Débat sur l’organisation économique
« C’est vrai, une action syndicale qui ne concernerait qu’une demande d’aides n’est pas porteuse d’avenir. Elle est cependant indispensable pour passer un cap difficile. Si les difficultés de trésorerie se poursuivent sur plusieurs années, il y a un problème de fond sur le revenu. L’enjeu reste bien la question du prix des produits à la production et le revenu des
agriculteurs », résume Michel Brossier, responsable à la section viande bovine, à la réunion du Saumurois. Les débats sur le ou les schémas d’organisation économique ont, dès lors, alimenté une bonne partie des échanges. « On partage ce que vous nous présentez. Le problème, c’est que ça fait déjà plusieurs années que nous faisons des propositions pour redonner du pouvoir aux producteurs et rien ne bouge. Qu’est-ce qui pourrait changer la donne aujourd’hui ? », s’interroge un participant. « Tu as raison », répond Emmanuel Lachaize, qui présidait la réunion de la Vallée à Beaufort, nos propositions pour plus d’organisation et plus d’implication des producteurs dans la gestion de l’offre ne sont pas nouvelles. Ce qui change la donne, c’est qu’avant nous en parlions et les filets de sécurité étaient toujours en place. Le débat s’accélère depuis que les décisions de juin 2003 à Luxembourg provoquent les effets ravageurs que nous avions annoncés : dérégulation, volatilité ».

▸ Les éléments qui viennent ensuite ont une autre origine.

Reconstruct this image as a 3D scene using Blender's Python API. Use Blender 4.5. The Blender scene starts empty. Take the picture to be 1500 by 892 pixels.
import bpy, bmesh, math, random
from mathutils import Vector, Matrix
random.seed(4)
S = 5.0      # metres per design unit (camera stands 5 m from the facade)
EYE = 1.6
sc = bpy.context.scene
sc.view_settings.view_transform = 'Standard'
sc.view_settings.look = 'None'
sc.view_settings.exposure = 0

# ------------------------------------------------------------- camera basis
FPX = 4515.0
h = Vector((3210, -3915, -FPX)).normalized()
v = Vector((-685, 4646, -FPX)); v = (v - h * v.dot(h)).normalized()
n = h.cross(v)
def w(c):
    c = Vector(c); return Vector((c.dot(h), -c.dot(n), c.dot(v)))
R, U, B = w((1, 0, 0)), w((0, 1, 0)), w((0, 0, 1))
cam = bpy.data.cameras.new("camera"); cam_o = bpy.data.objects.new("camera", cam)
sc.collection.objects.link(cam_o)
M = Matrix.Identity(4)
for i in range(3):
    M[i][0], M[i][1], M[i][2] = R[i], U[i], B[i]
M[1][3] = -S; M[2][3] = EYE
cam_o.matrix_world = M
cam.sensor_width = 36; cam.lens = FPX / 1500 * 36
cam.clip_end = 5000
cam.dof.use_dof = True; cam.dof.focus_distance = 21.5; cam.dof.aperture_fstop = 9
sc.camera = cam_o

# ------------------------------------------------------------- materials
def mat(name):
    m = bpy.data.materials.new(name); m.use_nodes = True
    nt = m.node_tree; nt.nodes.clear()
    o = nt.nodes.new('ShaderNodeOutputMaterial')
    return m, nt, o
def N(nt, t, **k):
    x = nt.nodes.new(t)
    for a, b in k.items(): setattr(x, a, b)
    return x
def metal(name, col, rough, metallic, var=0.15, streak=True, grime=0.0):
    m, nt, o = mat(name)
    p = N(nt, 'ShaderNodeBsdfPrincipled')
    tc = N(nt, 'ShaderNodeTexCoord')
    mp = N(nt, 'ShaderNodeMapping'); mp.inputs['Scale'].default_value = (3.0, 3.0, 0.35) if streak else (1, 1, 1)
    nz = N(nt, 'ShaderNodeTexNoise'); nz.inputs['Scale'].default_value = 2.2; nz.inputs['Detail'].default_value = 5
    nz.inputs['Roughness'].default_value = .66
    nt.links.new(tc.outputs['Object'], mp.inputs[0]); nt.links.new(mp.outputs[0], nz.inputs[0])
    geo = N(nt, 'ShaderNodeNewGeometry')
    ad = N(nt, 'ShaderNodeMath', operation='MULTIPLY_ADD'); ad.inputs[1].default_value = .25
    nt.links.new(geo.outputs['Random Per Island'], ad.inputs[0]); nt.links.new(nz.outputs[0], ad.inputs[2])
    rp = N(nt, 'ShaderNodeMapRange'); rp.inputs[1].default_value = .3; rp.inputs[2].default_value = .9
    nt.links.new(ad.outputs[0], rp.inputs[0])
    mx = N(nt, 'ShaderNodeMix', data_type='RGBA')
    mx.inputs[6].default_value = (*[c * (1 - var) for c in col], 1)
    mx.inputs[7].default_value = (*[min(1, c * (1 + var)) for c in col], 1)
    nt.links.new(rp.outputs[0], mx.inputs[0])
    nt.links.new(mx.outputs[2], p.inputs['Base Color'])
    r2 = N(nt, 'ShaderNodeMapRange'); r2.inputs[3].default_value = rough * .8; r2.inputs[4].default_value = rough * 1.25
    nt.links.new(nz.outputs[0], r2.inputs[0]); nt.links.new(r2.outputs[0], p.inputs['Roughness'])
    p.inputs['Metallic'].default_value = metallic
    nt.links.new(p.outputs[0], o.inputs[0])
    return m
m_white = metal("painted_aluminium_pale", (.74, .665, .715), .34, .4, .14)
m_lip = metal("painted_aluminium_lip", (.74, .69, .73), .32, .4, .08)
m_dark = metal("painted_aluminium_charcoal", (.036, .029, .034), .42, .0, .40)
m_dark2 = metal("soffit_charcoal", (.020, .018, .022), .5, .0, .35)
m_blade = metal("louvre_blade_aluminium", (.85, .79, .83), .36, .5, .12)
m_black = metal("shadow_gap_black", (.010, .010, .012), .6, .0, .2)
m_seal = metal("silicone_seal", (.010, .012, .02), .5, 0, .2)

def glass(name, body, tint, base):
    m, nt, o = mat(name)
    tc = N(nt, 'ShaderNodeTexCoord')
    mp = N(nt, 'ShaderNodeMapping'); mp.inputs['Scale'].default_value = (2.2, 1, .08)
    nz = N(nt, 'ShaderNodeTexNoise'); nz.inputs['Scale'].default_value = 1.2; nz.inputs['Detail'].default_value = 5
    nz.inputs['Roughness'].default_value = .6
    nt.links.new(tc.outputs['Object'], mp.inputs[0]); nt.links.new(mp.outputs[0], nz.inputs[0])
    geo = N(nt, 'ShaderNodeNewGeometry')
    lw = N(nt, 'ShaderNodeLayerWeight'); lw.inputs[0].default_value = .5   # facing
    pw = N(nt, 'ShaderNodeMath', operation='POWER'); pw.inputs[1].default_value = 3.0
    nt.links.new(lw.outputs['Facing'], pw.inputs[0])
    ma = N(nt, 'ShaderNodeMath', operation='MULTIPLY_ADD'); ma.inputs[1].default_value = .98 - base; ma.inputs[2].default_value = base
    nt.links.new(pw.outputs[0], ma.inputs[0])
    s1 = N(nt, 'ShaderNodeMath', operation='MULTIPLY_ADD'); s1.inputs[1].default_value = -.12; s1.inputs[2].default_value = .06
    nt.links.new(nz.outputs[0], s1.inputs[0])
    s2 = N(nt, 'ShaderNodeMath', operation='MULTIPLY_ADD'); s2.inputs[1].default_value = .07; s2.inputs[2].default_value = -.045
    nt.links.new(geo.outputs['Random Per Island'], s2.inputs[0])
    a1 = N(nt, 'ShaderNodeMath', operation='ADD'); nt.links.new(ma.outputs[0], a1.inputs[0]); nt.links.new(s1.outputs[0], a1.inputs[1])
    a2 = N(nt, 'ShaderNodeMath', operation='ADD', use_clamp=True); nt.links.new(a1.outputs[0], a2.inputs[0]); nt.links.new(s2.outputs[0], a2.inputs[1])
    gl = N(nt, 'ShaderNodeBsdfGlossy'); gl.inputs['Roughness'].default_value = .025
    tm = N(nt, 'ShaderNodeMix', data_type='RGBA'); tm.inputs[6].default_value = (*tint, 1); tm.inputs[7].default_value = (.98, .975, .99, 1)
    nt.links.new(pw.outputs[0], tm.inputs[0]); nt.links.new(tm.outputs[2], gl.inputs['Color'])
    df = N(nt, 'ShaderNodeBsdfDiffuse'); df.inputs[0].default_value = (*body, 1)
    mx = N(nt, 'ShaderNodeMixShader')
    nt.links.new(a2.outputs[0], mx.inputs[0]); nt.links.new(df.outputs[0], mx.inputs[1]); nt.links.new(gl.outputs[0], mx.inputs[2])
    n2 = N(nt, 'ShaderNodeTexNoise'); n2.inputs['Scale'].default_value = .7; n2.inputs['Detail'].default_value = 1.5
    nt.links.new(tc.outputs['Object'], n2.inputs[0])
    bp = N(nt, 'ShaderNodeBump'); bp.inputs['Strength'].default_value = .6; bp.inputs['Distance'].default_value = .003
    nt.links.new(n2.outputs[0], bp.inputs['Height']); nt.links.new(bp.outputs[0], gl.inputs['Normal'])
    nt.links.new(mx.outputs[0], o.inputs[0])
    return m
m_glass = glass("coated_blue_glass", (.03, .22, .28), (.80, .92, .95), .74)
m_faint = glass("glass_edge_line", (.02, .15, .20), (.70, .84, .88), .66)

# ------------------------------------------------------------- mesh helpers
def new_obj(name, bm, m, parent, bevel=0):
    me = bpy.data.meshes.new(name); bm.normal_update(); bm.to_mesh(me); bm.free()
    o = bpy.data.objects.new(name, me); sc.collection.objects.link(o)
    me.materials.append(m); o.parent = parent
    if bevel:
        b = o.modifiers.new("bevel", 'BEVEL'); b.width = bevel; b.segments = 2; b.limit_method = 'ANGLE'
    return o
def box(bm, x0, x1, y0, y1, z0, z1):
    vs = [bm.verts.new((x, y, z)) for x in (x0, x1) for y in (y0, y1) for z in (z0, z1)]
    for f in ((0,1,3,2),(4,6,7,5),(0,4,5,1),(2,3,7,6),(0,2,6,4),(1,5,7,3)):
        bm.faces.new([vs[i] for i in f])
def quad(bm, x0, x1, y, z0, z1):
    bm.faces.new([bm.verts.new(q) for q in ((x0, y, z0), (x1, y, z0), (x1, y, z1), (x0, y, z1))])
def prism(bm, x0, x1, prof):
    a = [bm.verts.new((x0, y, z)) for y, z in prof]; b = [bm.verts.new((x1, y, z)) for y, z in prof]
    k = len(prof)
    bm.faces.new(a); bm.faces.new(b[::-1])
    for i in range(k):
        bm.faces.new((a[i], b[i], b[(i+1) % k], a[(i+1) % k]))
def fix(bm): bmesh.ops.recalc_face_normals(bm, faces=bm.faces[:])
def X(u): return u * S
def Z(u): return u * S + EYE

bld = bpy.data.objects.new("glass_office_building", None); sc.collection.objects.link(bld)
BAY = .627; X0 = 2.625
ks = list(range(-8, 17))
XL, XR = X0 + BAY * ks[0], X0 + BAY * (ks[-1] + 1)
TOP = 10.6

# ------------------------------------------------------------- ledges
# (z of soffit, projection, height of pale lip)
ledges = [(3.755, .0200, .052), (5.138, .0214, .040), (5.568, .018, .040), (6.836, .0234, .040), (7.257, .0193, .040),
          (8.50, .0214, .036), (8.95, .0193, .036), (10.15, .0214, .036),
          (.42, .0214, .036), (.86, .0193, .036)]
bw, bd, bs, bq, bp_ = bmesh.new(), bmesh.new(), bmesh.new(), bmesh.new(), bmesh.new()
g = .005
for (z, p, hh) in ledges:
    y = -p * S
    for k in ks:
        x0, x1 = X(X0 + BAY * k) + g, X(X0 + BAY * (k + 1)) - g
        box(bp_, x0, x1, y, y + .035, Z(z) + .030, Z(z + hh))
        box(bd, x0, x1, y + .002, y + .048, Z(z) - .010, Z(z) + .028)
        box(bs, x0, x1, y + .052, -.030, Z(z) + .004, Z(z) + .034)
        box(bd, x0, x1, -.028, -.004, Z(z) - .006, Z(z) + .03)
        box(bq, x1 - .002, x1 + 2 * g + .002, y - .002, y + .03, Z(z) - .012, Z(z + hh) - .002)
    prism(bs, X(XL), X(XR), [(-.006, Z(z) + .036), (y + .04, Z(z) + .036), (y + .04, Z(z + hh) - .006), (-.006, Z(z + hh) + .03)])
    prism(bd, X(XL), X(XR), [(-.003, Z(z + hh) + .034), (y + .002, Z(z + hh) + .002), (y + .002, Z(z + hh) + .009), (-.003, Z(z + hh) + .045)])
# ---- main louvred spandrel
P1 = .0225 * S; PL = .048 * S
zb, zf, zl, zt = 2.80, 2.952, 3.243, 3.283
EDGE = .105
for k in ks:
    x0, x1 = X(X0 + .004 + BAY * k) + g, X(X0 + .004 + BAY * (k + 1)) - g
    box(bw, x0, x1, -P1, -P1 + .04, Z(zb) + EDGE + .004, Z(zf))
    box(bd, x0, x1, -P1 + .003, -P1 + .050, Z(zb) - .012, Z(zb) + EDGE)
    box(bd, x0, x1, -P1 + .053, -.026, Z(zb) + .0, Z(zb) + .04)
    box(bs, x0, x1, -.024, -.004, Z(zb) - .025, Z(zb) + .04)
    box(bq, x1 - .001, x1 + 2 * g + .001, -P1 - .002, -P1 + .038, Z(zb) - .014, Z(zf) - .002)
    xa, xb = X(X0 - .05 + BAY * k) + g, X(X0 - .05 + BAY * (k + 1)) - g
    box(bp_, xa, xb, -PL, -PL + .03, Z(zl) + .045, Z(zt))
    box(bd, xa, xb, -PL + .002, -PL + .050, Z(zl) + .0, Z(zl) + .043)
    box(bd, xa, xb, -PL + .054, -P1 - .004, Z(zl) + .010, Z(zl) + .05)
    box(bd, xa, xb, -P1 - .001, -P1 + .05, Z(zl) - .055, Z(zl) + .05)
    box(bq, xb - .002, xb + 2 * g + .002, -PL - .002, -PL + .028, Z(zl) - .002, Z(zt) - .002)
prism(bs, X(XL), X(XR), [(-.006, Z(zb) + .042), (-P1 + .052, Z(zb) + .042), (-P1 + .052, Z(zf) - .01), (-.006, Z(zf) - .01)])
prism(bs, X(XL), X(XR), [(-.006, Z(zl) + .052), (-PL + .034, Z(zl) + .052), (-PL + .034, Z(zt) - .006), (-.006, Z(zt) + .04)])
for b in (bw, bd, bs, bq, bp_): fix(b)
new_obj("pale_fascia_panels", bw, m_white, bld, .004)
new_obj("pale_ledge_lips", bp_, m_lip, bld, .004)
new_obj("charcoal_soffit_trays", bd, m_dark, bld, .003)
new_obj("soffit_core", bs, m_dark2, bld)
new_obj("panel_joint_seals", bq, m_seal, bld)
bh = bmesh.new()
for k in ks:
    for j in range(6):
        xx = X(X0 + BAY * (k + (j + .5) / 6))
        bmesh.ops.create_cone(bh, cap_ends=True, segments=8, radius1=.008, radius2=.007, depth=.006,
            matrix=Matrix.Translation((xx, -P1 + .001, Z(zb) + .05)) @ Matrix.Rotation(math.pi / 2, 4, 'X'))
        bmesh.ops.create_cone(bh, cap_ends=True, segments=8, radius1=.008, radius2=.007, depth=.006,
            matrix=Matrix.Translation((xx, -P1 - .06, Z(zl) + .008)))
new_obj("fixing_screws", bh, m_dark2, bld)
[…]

Additionner régulation et organisation
« L’interpellation du Président de la République à Nantes est aussi un appel à plus de régulation imposée par le politique à Bruxelles, mais ce cadre régulateur et amortisseur de crise que nous revendiquons n’exonérera pas les producteurs d’une organisation économique plus engageante pour les producteurs », indique Christiane Lambert. Un producteur de porcs exprime son septicisme sur la volonté de certaines coopératives de refaire monter les prix. « Tant qu’on ne mettra pas en place des outils de flexibilité pour gérer la mise en production et les volumes mis sur le marché, on poursuivra la logique des prix bas », déplore-t-il. « J’ai l’impression qu’on réinvente les missions de nos coops », s’interroge un autre adhérent. « On ne réinvente pas, mais les coops créées après guerre, dans une Europe à six, un marché protégé et des filières avec peu de transformations ont, elles aussi, changé de terrain de jeux. Le marché est le même pour tout le monde, dans un monde qui change, les outils doivent aussi évoluer. Par contre, nos fondamentaux restent d’actualité : défendre l’intérêt et le revenu des producteurs dans cette nouvelle donne. La contractualisation est une piste, nous y travaillons, justement pour que son contenu ne nous soit pas imposé. Le sujet ne se traite pas de la même façon selon les filières. En lait, nous ne devons pas attendre 2013 ou 2015 pour nous prendre en main », réagit Alain Cholet.
Des réunions tout l’hiver
À l’évidence, le travail de confrontation d’idées et de pédagogie ne fait que commencer.
Les échanges sont vifs en début de réunion, le débat se poursuit autour d’un verre de rosé ou de Layon, des dates pour de
prochaines réunions dans les cantons sont prises. « C’est au plus près des entreprises et des agriculteurs que les nouvelles pistes se dégageront, c’est là que nous serons tout l’hiver », conclut Jean-Paul Piet, secrétaire général.